Quotes
Last Updated September 5, 2023.
As with much literature from the Romantic period, "The Prince of Homburg" has a dreamlike atmosphere. In act 1, scene 1, the Prince is found dozing and then sleepwalking in the palace garden. It's a scene symbolic of Homburg's separate existence, a kind of life in an alternative world. The Electress comments about him:
The man is ill, as I'm alive!
Princess Natalie, with whom Homburg is in love, agrees that he needs a doctor, but then Count Hohenzollern has a different opinion of Homburg's strange behavior:
He's healthy. . . . this is nothing more, on my word, believe me, than a kind of bad behavior of his spirit.
Hohenzollern's remark attests to the superficiality, or at least the failure to understand, of the "normal" people in the story. The uniqueness of Homburg, the thing that makes him special, is lost on them. In act I1 scene 4, Homburg, alone with Hohenzollern, reflects on his own thoughts:
What a strange dream I had ?!—It seemed as if a royal palace shining with gold and silver suddenly opened to me. And coming down from on high on a marble ramp, a whole troupe of the people beloved by me descended: the Elector and the Princess.
Homburg is the Other, but he wishes to be accepted by the establishment. In act 2, after the battle of Fehrbellin has taken place, there has been a report—later found to be false—that the Elector has been killed. When Natalie, who is the niece of the Elector, asks if it is true, Homburg tells her
O ! Would that I could say—No ! Would that I were able, with the blood of this faithful heart, to call his back into existence.
When the Elector later orders Homburg arrested for insubordination, for having led an attack prematurely and without authorization, Homburg is stunned. The Elector then gives him a chance to defend himself. In act 3, scene 4 Natalie delivers a letter from the Elector to Homburg in which he states:
My Prince of Homburg, when I had you imprisoned because of the premature attack you launched, I was thinking to do nothing other than my duty. But upon your own approval I must depend. If you believe that an injustice is being done to you, then I ask you to tell me so in two words. And then I immediately will return your sword to you.

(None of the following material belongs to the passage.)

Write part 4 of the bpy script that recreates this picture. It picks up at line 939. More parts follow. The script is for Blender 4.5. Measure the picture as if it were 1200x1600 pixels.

What we see here is the theme of individual responsibility. It is as if even the authority figure of the Elector is acknowledging that the human spirit and its internal sense of moral right and wrong can overrule the law. Yet Homburg does not declare himself innocent. When the Elector nevertheless pardons him, his reaction (act 3, scene 11) is
Is this a dream?
The response to this, from Colonel Kottwitz, is to say,
A dream—what else?
This, evidently, is a very famous line in German literature. It speaks to the theme of illusion v. reality at the heart of most Romantic literature. It also ties in specifically to the opening scene of the play, in which Homburg's dreaming and sleepwalking are a metaphor of the unusual individual's separateness from society and its conventional standards and rules. The Elector's decision to free him represents the triumph of that spirit of the unique person over the arbitrary power of convention. It is an unexpected conclusion to an otherwise largely melancholy drama.